In fact, it’s exactly this kind of vast power that led a great Republican President – Teddy Roosevelt – to tackle this issue a century ago. He warned of the dangers of limitless corporate spending in our political system. He actually called it 'one of the principal sources of corruption in our political affairs.' And he proposed strict limits on corporate influence in elections. “Every special interest is entitled to justice,” he said. 'but not one is entitled to a vote in Congress, to a voice on the bench, or to representation in any public office.'"

An ordinary member of the public, listening to President Obama’s speech or reading it, would conclude that the Citizens United decision overturned longstanding precedent affirming the State's authority to ban independent speech by corporations. The reader would also likely conclude that President Roosevelt (pictured above) proposed and secured the enactment of such legislation when he was President a century ago. Neither conclusion, however, is correct.

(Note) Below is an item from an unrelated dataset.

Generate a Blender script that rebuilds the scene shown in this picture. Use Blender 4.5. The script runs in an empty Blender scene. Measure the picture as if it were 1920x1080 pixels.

The Supreme Court did not approve a ban on corporate political speech until March 27, 1990, in Michigan Chamber of Commerce v. Austin, in a 6-3 decision. (Before that the Court approved bans on contributions by courts and labor unions to political campaigns.) Citizens United overturned Austin, on Jan. 21, 2010. That is to say, the Austin precedent lasted more than 1 decade but less than 2 decades. Thus, the assertion that Citizens United "overturned decades of law and precedent" is simply incorrect. Indeed, before Austin, the most important precedent on corporate political speech was First National Bank of Boston v. Bellotti, 435 U.S. 765 (1978), where the Court struck down a Massachusetts ban on corporate political speech in connection with referendum campaigns. Bellotti technically left open the question whether states or the national government could ban corporate speech in connection with elections, although the decision did reject, in reasoning equally applicable to candidate elections, the argument that states can ban corporate speech to protect shareholders from supporting causes with which they might disagree, a rationale that Justice Brennan tried to rehabilitate in his Austin concurrence. Still, as of 1990, there was no precedent sustaining a ban on corporate political speech in connection with candidate elections.
What, though, about the reform efforts of President Roosevelt. Here again, President Obama is off base. President Roosevelt supported legislation that prohibited corporate contributions to political campaigns, and Congress enacted that legislation in the form of the Tilden Act in 1906. The statute did not ban independent speech by corporations, however. (Indeed, given the Supreme Court's commerce clause jurisprudence during that era, it seems unlikely that Congress could have successfully banned such speech; the Court had repeatedly held that only states could generate corporate law and that Congress's authority was limited to regulating actual interstate commerce, and not companies that engaged in such commerce.) Moreover, Citizens United did not question the constitutionality of statutes like the Tilden Act. Thus, contrary to President Obama's claim, Citizens United was not in any way inconsistent with President Roosevelt's reforms. Indeed, the line the Citizens United opinion implicitly drew between corporate speech, on the one hand, and corporate contributions to candidates, on the other, was exactly the same distinction that the Tilden Act drew in 1906. Hence, on this question at least, the Supreme Court and T.R. are in complete accord.
As I have noted in previous posts, it's perfectly fine for a President to criticize decisions of the Supreme Court. He may even propose legislation inconsistent with such decisions, hoping the Court will change its mind. But a President who promises a post-partisan era characterized by a more civil political discourse should lead by example and refrain from repeatedly misstating If the President wants to ban core political speech by corporations and their shareholders, let him make the case for doing so on the merits, instead of appealing to tradition and case law that never existed.